Under the agreement, the Company has paid this Board member approximately $73,000 and $218,000 for the purchase of 171,883 and 474,289  shares of the Company’s common stock for the years ended April 30, 2011 and April 30, 2010, respectively.

 

Effective May 2010, the Company terminated the consulting agreement with the Board member which correspondingly terminated the stock repurchase agreement.  Because the requirement for the Company to transfer cash in exchange for the shares of common stock ended with the termination of the consulting agreement, during the year ended April 30, 2011, the Company reclassified $114,000 from accrued stock purchase on the balance sheet into additional paid-in capital, which represented the remaining amount of the purchase price required under the repurchase arrangement after the termination of the consulting agreement.

 

Furthermore, under the stock repurchase agreement, the Company, at its option for one year following the termination of the consulting agreement, may purchase all or any part of the shares that have not been previously purchased, up to but not to exceed, 2,250,000 shares of the common stock, subject to the pricing formula described above.

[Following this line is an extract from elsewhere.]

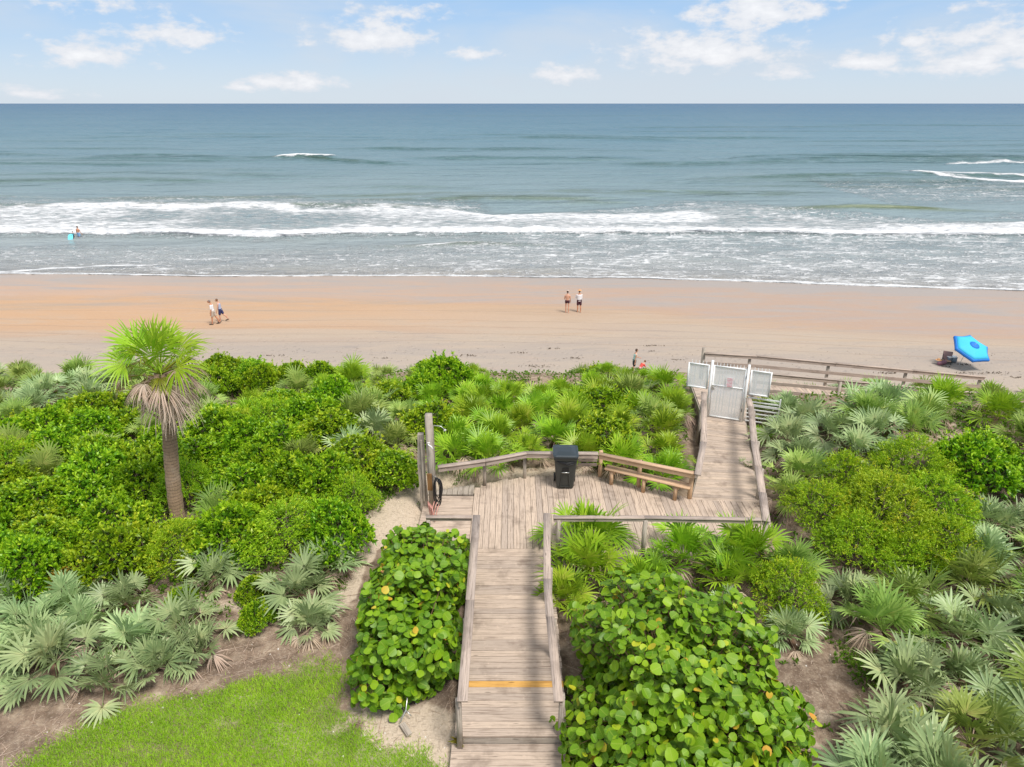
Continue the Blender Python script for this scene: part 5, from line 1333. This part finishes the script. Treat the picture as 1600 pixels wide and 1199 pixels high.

In April 2011, the Company repurchased 2,000,000 shares of the Company’s common stock from the Board Member of the Company, for a cash purchase price of $0.48 per share, or an aggregate purchase price of $960,000. The Company repurchased the shares using proceeds from the $9,400,000 received under the Securities Purchase Agreement that closed in April 2011 and is described in Note 7.

 

The Company has not repurchased any shares in fiscal 2012.